### Raw data
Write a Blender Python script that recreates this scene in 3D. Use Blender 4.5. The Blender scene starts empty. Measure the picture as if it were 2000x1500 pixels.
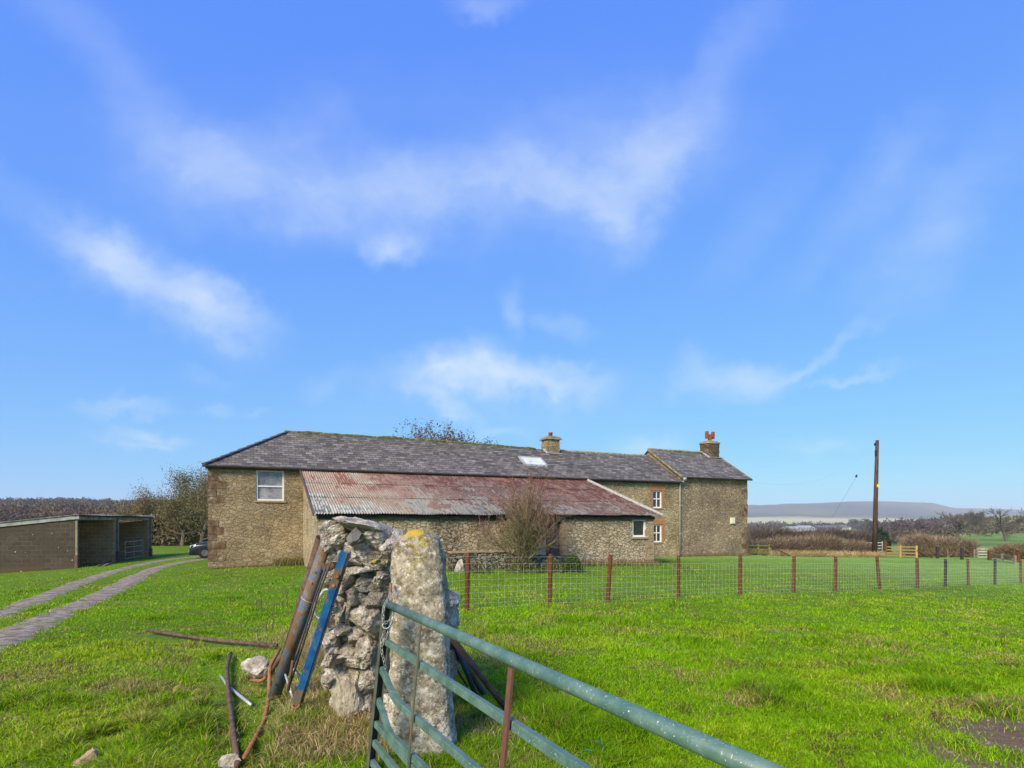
import bpy, math, random
import numpy as np
from mathutils import Vector, noise as mnoise
R = math.radians
S = bpy.context.scene
col = S.collection
rng = np.random.default_rng(7)
random.seed(7)

# ---------------------------------------------------------------- camera
F, HX, HY, CH = 1133.0, 1000.0, 1020.0, 1.65      # focal in photo pixels, principal column, horizon row, eye height
cam = bpy.data.objects.new('camera', bpy.data.cameras.new('camera')); col.objects.link(cam)
cam.location = (0, 0, CH); cam.rotation_euler = (R(90), 0, 0)
cam.data.sensor_width = 36; cam.data.lens = F/2000*36; cam.data.shift_y = (HY-750)/2000
cam.data.clip_start = .05; cam.data.clip_end = 20000
S.camera = cam
S.view_settings.view_transform = 'Standard'; S.view_settings.look = 'None'
S.view_settings.exposure = 0.62; S.view_settings.gamma = 1
S.render.resolution_x, S.render.resolution_y = 1024, 768
S.cycles.max_bounces = 6; S.cycles.volume_bounces = 1; S.cycles.transparent_max_bounces = 8
S.cycles.use_denoising = True

# ---------------------------------------------------------------- node helpers
class NT:
    def __init__(s, tree): s.t = tree; s.n = tree.nodes; s.l = tree.links
    def new(s, typ, **kw):
        n = s.n.new(typ)
        for k, v in kw.items(): setattr(n, k, v)
        return n
    def link(s, a, b): s.l.new(a, b)
    def set(s, sock, v):
        if isinstance(v, bpy.types.NodeSocket): s.l.new(v, sock)
        else: sock.default_value = v
    def math(s, op, a, b=0.0, c=0.0, clamp=False):
        n = s.new('ShaderNodeMath', operation=op, use_clamp=clamp)
        s.set(n.inputs[0], a); s.set(n.inputs[1], b); s.set(n.inputs[2], c); return n.outputs[0]
    def vmath(s, op, a, b=(0, 0, 0), scale=None):
        n = s.new('ShaderNodeVectorMath', operation=op); s.set(n.inputs[0], a); s.set(n.inputs[1], b)
        if scale is not None: s.set(n.inputs['Scale'], scale)
        return n
    def mix(s, f, a, b, mode='MIX'):
        n = s.new('ShaderNodeMix', data_type='RGBA', blend_type=mode)
        s.set(n.inputs[0], f)
        for k, v in ((6, a), (7, b)):
            s.set(n.inputs[k], v if isinstance(v, bpy.types.NodeSocket) else (*v[:3], 1))
        return n.outputs[2]
    def ramp(s, f, stops, interp='LINEAR'):
        n = s.new('ShaderNodeValToRGB'); cr = n.color_ramp; cr.interpolation = interp
        while len(cr.elements) < len(stops): cr.elements.new(.5)
        for e, (p, c) in zip(cr.elements, stops):
            e.position = p; e.color = (*c[:3], 1) if hasattr(c, '__len__') else (c, c, c, 1)
        s.set(n.inputs[0], f); return n.outputs[0]
    def mr(s, v, a, b, c=0., d=1., smooth=True):
        n = s.new('ShaderNodeMapRange', interpolation_type='SMOOTHSTEP' if smooth else 'LINEAR')
        s.set(n.inputs[0], v)
        for i, x in zip((1, 2, 3, 4), (a, b, c, d)): n.inputs[i].default_value = x
        return n.outputs[0]
    def noise(s, vec, scale, detail=4, rough=.55, dist=0.):
        n = s.new('ShaderNodeTexNoise'); n.inputs['Scale'].default_value = scale
        n.inputs['Detail'].default_value = detail; n.inputs['Roughness'].default_value = rough
        n.inputs['Distortion'].default_value = dist
        if vec is not None: s.l.new(vec, n.inputs['Vector'])
        return n
    def mapping(s, vec, loc=(0, 0, 0), rot=(0, 0, 0), scale=(1, 1, 1), kind='POINT'):
        n = s.new('ShaderNodeMapping', vector_type=kind)
        n.inputs['Location'].default_value = loc; n.inputs['Rotation'].default_value = rot
        n.inputs['Scale'].default_value = scale; s.l.new(vec, n.inputs['Vector']); return n.outputs[0]

# ---------------------------------------------------------------- world: sky and high cirrus
SUN_EL, SUN_AZ = R(34), R(-150)       # azimuth from +Y (view direction) towards +X: behind the left shoulder
W = bpy.data.worlds.new('World'); S.world = W; W.use_nodes = True
n = NT(W.node_tree); n.n.clear()
out = n.new('ShaderNodeOutputWorld'); bg = n.new('ShaderNodeBackground'); n.link(bg.outputs[0], out.inputs[0])
sky = n.new('ShaderNodeTexSky', sky_type='NISHITA'); sky.sun_disc = False
sky.sun_elevation = SUN_EL; sky.sun_rotation = SUN_AZ
sky.altitude = 100; sky.air_density = 1.0; sky.dust_density = .35; sky.ozone_density = 3.0
sc3 = n.new('ShaderNodeSeparateColor'); n.link(sky.outputs[0], sc3.inputs[0]); cc3 = n.new('ShaderNodeCombineColor')
for i_, (a_, p_) in enumerate(((.81, .51), (1.66, .51), (6.1, .04))):      # the photograph's compressed, saturated tone curve
    n.link(n.math('MULTIPLY', n.math('POWER', sc3.outputs[i_], p_), a_), cc3.inputs[i_])
base = cc3.outputs[0]
tc = n.new('ShaderNodeTexCoord'); d = tc.outputs['Generated']
sep = n.new('ShaderNodeSeparateXYZ'); n.link(d, sep.inputs[0])
dy = n.math('MAXIMUM', sep.outputs[1], .05)
u = n.math('DIVIDE', sep.outputs[0], dy); v = n.math('DIVIDE', sep.outputs[2], dy)
uv = n.new('ShaderNodeCombineXYZ'); n.link(u, uv.inputs[0]); n.link(v, uv.inputs[1]); uv = uv.outputs[0]
# (photo x, y, half width, half height, tilt deg counter-clockwise, strength)
blobs = [(430, 605, 105, 50, -30, .46), (320, 560, 210, 72, -32, .38), (215, 490, 130, 60, -40, .24), (960, 740, 200, 36, 0, .62), (900, 705, 90, 38, 10, .42), (860, 792, 80, 20, -20, .42),
         (1080, 757, 120, 38, -5, .40), (1000, 770, 330, 60, 0, .14), (1010, 605, 28, 50, 0, .32), (1105, 635, 58, 24, -15, .24), (760, 482, 46, 34, 0, .55), (1250, 330, 180, 80, 58, .28),
         (1200, 440, 80, 42, -50, .26), (1060, 350, 110, 56, -10, .30), (1120, 320, 320, 130, 14, .30), (860, 380, 300, 90, 4, .28), (560, 350, 330, 110, -6, .34), (400, 330, 170, 90, -30, .16),
         (1420, 130, 330, 56, 60, .17), (1700, 370, 210, 60, 50, .24), (1800, 480, 150, 90, 55, .26), (1940, 330, 200, 90, 60, .12), (1450, 752, 100, 38, 15, .46), (1350, 735, 45, 45, 0, .3),
         (1620, 690, 110, 14, 27, .34), (1680, 740, 110, 12, 8, .24), (240, 787, 90, 16, -3, .38), (280, 842, 100, 18, -12, .40), (420, 800, 42, 12, 0, .3), (510, 803, 30, 10, 0, .28),
         (390, 745, 62, 14, 0, .2), (640, 750, 42, 20, 20, .16), (1265, 868, 80, 28, 0, .44), (1590, 865, 80, 20, 10, .3), (960, 10, 70, 30, 0, .24), (200, 110, 330, 60, -45, .14),
         (120, 440, 260, 50, -35, .14), (980, 835, 60, 14, 0, .26), (620, 250, 70, 80, 0, .16), (1480, 420, 160, 50, 50, .12), (760, 200, 700, 90, 4, .05)]
wa = n.noise(uv, 4.0, 3, .5).outputs['Color']; wb = n.noise(uv, 17.0, 4, .6).outputs['Color']
warp = n.vmath('ADD', n.vmath('SCALE', n.vmath('SUBTRACT', wa, (.5, .5, .5)).outputs[0], scale=.12).outputs[0], n.vmath('SCALE', n.vmath('SUBTRACT', wb, (.5, .5, .5)).outputs[0], scale=.075).outputs[0])
uvb = n.vmath('ADD', uv, warp.outputs[0]).outputs[0]
acc = None
for (x, y, w, h, a, st) in blobs:
    m = n.mapping(uvb, loc=((x-HX)/F, (HY-y)/F, 0), rot=(0, 0, R(a)), scale=(w/F, h/F, 1), kind='TEXTURE')
    ln = n.vmath('LENGTH', m).outputs['Value']
    g = n.mr(ln, 0.0, 1.55, st, 0.0)
    acc = g if acc is None else n.math('ADD', acc, g)
# fibrous structure lives on a high flat cloud layer so that it converges to the horizon
dz = n.math('MAXIMUM', sep.outputs[2], .06)
lx = n.math('DIVIDE', sep.outputs[0], dz); ly = n.math('DIVIDE', sep.outputs[1], dz)
lay = n.new('ShaderNodeCombineXYZ'); n.link(lx, lay.inputs[0]); n.link(ly, lay.inputs[1]); lay = lay.outputs[0]
wob = n.noise(lay, .9, 3, .5); wv = n.vmath('SCALE', wob.outputs['Color'], scale=.5).outputs[0]
lay2 = n.vmath('ADD', lay, wv).outputs[0]
nz1 = n.noise(n.mapping(lay2, rot=(0, 0, R(15)), scale=(2.2, .8, 1)), 1.1, 4, .5, .3).outputs[0]
nz2 = n.noise(n.mapping(uv, rot=(0, 0, R(-12)), scale=(2.0, 4.2, 1)), 1.9, 5, .5, .5).outputs[0]
nz3 = n.noise(n.mapping(uvb, rot=(0, 0, R(20)), scale=(1, 2.0, 1)), 9, 6, .62, .6).outputs[0]; nz2 = n.math('ADD', n.math('MULTIPLY', nz2, .6), n.math('MULTIPLY', nz3, .40))
nz = n.math('ADD', n.math('MULTIPLY', nz1, .45), n.math('MULTIPLY', nz2, .55))
fib = n.mr(nz, .34, .66)
bro = n.math('ADD', n.math('MULTIPLY', fib, .72), .34)
mask = n.math('MULTIPLY', acc, bro)
mask = n.math('MULTIPLY', mask, n.mr(sep.outputs[2], -.02, .03), clamp=True)
skyc = n.mix(n.math('MULTIPLY', mask, 1.0, clamp=True), base, (5.3, 6.0, 6.6))
n.link(skyc, bg.inputs[0]); bg.inputs[1].default_value = .10
W.cycles.sampling_method = 'MANUAL'; W.cycles.sample_map_resolution = 512

sun = bpy.data.lights.new('sun', 'SUN'); sun.energy = 3.9; sun.angle = R(24); sun.color = (1, .85, .64)
so = bpy.data.objects.new('sun', sun); col.objects.link(so)
sd = Vector((math.sin(SUN_AZ)*math.cos(SUN_EL), math.cos(SUN_AZ)*math.cos(SUN_EL), math.sin(SUN_EL)))
so.rotation_euler = sd.to_track_quat('Z', 'Y').to_euler()
so.location = (0, 0, 30)

# ---------------------------------------------------------------- generic helpers
def P(x, y, Z): return np.array(((x-HX)/F*Z, Z, CH+(HY-y)/F*Z))      # photo pixel + depth in metres -> world point
def tag(o, label=None, cat=None, group=None, kind=None):
    if label: o['label'] = label
    if cat: o['category'] = cat
    if group: o['group'] = group
    if kind: o['kind'] = kind
    return o
def empty(name, label=None, cat=None, group=None, loc=(0, 0, 0), rz=0., kind=None):
    o = bpy.data.objects.new(name, None); col.objects.link(o); o.location = loc; o.rotation_euler = (0, 0, rz)
    o.empty_display_size = .2
    return tag(o, label, cat, group, kind)
def vnoise(x, y, s=0):
    x = np.asarray(x, float); y = np.asarray(y, float)
    xi = np.floor(x).astype(np.int64); yi = np.floor(y).astype(np.int64); fx = x-xi; fy = y-yi
    fx = fx*fx*(3-2*fx); fy = fy*fy*(3-2*fy)
    def h(a, b):
        k = (a*374761393 + b*668265263 + s*982451653) & 0x7fffffff
        k = ((k ^ (k >> 13))*1274126177) & 0x7fffffff
        return ((k ^ (k >> 16)) & 0xffff)/65535.
    return (h(xi, yi)*(1-fx)+h(xi+1, yi)*fx)*(1-fy)+(h(xi, yi+1)*(1-fx)+h(xi+1, yi+1)*fx)*fy
def fbm(x, y, s=0, o=3):
    r = 0; a = .5; t = 0
    for i in range(o): r = r+a*vnoise(x*2**i, y*2**i, s+i); t += a; a *= .5
    return r/t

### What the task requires
From the top of the listing above, repeat each line exactly until you reach the line containing "random.seed(7)", and repeat that one too. Leave the pictures out.

### Answer to the exercise
Write a Blender Python script that recreates this scene in 3D. Use Blender 4.5. The Blender scene starts empty. Measure the picture as if it were 2000x1500 pixels.
import bpy, math, random
import numpy as np
from mathutils import Vector, noise as mnoise
R = math.radians
S = bpy.context.scene
col = S.collection
rng = np.random.default_rng(7)
random.seed(7)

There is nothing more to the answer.